Apple, par exemple, a été l’un des principaux acheteurs de puces Intel pendant de nombreuses années, mais elle s’est mise il y a quatre ans à développer ses propres puces basées sur l’architecture ARM. L’Apple Silicon s’est désormais imposée, et Intel se rend compte qu’Apple ne fera pas son retour dans l’immédiat. Ces rentrées sont donc perdues.

Par ailleurs, un autre géant technologique, Microsoft, s’est également tournée vers la concurrence pour certains de ses PC. Les nouveaux appareils Surface de Microsoft tournent par exemple sur des puces Qualcomm. Intel développera certes à l’avenir de nouvelles puces d’IA en collaboration avec Microsoft , mais c’est pour demain et pas à présent.

Nouvelle branche en plein démarrage

Tout cela signifie que pour l’instant, l’entreprise voit ses chiffres stagner. Là où Intel dominait autrefois en tant que développeur de puces, AMD, Qualcomm et surtout Nvidia ont conquis des parts de marché au cours des deux dernières années avec de toutes nouvelles puces d’IA. Pat Gelsinger, CEO d’Intel, tente de redresser la barre depuis un certain temps, mais il s’agit là d’un processus de longue haleine, alors qu’Intel s’était jusqu’à présent surtout occupée à renforcer ses fondations.

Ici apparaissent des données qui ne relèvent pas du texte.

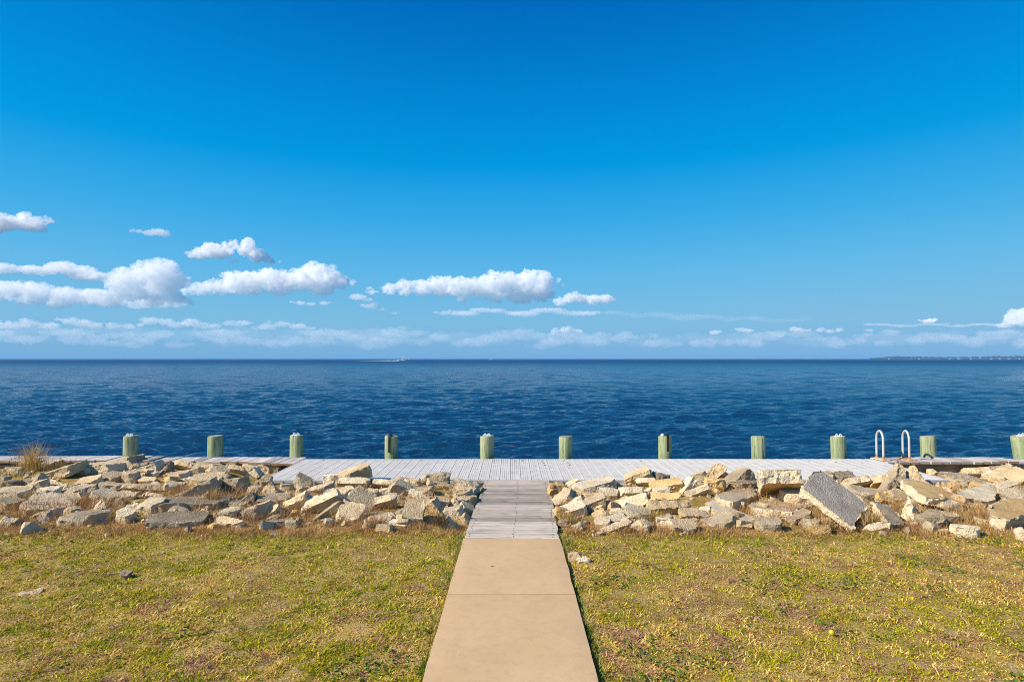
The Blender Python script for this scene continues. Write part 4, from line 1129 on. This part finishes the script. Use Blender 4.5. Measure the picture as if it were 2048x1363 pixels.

L’entreprise a consenti d’énormes investissements dans de nouveaux secteurs d’activité et dans de nouvelles usines ces dernières années, y compris en Europe. Parallèlement, Intel continue de se tourner vers un nouveau rôle de ‘Foundry’, par lequel elle va fabriquer des puces pour des tiers. Intel Foundry Services est ainsi devenu une nouvelle branche encore en plein démarrage. Ce sont donc surtout des investissements d’avenir, qui ne rapportent pas encore grand-chose.

Panique sur le marché

Il n’est donc guère surprenant qu’Intel affiche une perte pour ce trimestre. L’entreprise avait précédemment déjà prévenu à ce sujet. Une perte de chiffre d’affaires est plus durement ressentie, et les pertes d’emplois sont également affolantes, surtout quand on sait qu’Intel avait déjà licencié 5 pour cent de ses effectifs l’année dernière. Intel reste cependant une entreprise gigantesque occupant plus de 100.000 employés.

Le fait qu’elle soit à présent si sévèrement punie, est dû en partie à ces pertes, mais aussi à une panique un peu plus profonde sur les marchés boursiers après des rapports selon lesquels moins d’emplois auraient été créés l’année dernière aux Etats-Unis par rapport aux prévisions initiales. Cette reprise économique en demi-teinte entraîne désormais un recul des marchés boursiers dans le monde entier. Pour Intel, cela va désormais de pair avec une solide atteinte à sa valeur boursière.